Il filone “alla Indiana Jones” è stato recentemente rivitalizzato con successo dal nuovo Jumanji e dal disneylandiano Jungle Cruise, ed è difficile non pensare che anche The Lost City in fondo sia stato realizzato per mettersi nella stessa scia di successo e incassi. Com’è altrettanto vero che il film ricalca nell’impostazione uno dei film di maggior impatto del 1984, All’inseguimento della pietra verde, diretto da Robert Zemeckis (e se non l’avete mai visto credetemi, val la pena di recuperarlo), con Michael Douglas e una meravigliosa Kathleen Turner; quest’ultima in un ruolo molto simile a quello interpretato da Sandra Bullock: una solitaria scrittrice di successo che viene rapita e si trova catapultata nella giungla insieme a un fascinoso avventuriero, per cercare un misterioso tesoro.

Le affinità col suddetto film terminano in The Lost City con l’improvvisa quanto inaspettata uscita di scena dell’ex militare Jack Trainer (Brad Pitt) per lasciare la scrittrice Loretta Sage (una Bullock che deve evidentemente ostentare la sua magrezza) in compagnia del bell’Adam (Channing Tatum), il modello che compare sulle copertine dei suoi libri e che la accompagna sul palco in occasione dei tour di presentazione dei suoi romanzi. Ecco, forse la parte più divertente e originale del film è proprio all’inizio: quando, pressata dalla sua agente Beth (Da’vine Joy Randolph), Loretta è costretta, con effetti disastrosi, a indossare un’attillatissima tuta di paillettes fucsia e improvvisare dei passi di danza con un Adam dalla lunga chioma.

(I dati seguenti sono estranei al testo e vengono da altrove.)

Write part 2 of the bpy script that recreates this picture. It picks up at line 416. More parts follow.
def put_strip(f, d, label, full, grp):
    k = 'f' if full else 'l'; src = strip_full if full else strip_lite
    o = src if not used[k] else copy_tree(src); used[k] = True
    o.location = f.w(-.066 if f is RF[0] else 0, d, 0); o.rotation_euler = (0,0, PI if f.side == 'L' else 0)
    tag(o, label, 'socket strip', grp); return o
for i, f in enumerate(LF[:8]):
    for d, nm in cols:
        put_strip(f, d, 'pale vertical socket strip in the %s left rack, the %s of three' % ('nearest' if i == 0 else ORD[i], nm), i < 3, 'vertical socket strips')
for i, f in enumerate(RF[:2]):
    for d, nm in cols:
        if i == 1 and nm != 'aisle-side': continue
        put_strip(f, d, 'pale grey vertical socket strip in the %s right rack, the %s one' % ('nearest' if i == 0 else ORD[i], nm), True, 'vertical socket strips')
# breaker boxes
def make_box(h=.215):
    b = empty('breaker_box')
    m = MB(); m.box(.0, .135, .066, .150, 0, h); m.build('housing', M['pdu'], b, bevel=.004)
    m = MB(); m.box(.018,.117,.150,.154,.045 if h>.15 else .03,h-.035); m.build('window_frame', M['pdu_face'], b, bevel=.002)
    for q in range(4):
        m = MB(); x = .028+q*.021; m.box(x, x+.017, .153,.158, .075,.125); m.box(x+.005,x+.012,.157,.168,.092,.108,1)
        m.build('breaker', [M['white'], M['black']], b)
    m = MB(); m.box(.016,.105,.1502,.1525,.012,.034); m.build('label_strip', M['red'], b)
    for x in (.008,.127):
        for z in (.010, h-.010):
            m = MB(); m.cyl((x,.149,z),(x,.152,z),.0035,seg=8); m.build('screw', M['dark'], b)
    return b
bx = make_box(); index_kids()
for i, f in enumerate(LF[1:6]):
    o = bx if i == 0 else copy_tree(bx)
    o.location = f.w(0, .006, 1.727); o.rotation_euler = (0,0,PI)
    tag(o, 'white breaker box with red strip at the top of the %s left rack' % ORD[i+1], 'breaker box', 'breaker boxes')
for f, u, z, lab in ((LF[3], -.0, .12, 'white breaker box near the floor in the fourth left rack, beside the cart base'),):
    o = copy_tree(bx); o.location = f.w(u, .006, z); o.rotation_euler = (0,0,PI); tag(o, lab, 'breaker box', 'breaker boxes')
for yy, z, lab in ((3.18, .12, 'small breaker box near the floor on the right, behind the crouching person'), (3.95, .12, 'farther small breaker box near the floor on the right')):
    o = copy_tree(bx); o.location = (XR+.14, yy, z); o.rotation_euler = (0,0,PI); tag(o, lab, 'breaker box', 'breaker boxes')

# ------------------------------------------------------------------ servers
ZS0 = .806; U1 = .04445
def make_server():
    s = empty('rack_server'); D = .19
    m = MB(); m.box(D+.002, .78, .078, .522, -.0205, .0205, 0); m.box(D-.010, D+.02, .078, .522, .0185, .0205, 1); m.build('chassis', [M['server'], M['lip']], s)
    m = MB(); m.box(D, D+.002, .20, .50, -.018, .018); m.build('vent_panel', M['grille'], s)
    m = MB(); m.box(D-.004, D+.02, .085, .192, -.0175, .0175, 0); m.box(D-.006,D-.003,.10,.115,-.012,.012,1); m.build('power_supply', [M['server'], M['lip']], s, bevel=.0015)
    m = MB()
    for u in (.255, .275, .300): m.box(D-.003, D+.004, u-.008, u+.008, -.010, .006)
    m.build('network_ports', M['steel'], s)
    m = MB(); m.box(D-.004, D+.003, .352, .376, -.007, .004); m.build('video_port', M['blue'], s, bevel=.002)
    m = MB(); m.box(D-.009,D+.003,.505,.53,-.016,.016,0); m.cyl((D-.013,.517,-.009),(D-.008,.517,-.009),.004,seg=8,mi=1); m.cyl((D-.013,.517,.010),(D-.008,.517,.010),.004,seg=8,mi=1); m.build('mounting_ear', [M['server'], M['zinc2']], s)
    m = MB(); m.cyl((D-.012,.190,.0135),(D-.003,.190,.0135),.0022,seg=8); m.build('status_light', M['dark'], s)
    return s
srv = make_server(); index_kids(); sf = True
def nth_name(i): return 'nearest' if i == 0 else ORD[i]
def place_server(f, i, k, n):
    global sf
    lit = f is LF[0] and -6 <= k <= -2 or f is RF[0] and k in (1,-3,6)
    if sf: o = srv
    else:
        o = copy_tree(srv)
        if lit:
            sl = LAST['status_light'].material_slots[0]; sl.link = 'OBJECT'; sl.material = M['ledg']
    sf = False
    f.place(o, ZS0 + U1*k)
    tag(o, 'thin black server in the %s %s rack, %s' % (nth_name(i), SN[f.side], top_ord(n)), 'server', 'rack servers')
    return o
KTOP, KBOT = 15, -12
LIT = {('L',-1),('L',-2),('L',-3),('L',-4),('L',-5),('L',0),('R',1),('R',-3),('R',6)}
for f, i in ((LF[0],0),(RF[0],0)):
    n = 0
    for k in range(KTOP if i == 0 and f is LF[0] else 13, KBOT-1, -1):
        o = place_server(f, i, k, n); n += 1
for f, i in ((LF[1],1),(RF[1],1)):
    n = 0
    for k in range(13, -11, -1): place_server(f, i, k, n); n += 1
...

E le scene più ridicole sono quelle nelle quali, in seguito al rapimento dei due da parte di un malvagio miliardario Fairfax (Daniel Radcliffe, mai più ripresosi dopo aver abbandonato le vesti di Harry Potter), la mascolinità del belloccio Adam viene sempre messa alla prova dai rudi modi di Brad Pitt, una serie di siparietti nei quali i due spingono al massimo e con successo le loro caratterizzazioni.

Ma dopo questo avvio tutto sommato scoppiettante, il film entra nella scontatezza dei cliché con i cattivi pronti a fare strage di chicchessia e i buoni in attesa del deus ex machina che venga a salvarli. Per accontentare tutte le etnie e non lasciare che sia un affare solo tra bianchi caucasici, l’assistente afroamericana della Bullock si aggiudica una sottotrama in compagnia di un pilota latino-americano e della sua capra (e anche qui i cliché si sprecano). Ma è poca cosa, almeno quanto la surreale cinica ferocia di Radcliffe, che si sente sempre obbligato a dimostrare di non essere più il maghetto.

Che è la dimostrazione che anche degli attori di sicuro successo possono far poco quando a un certo punto le idee vengon meno.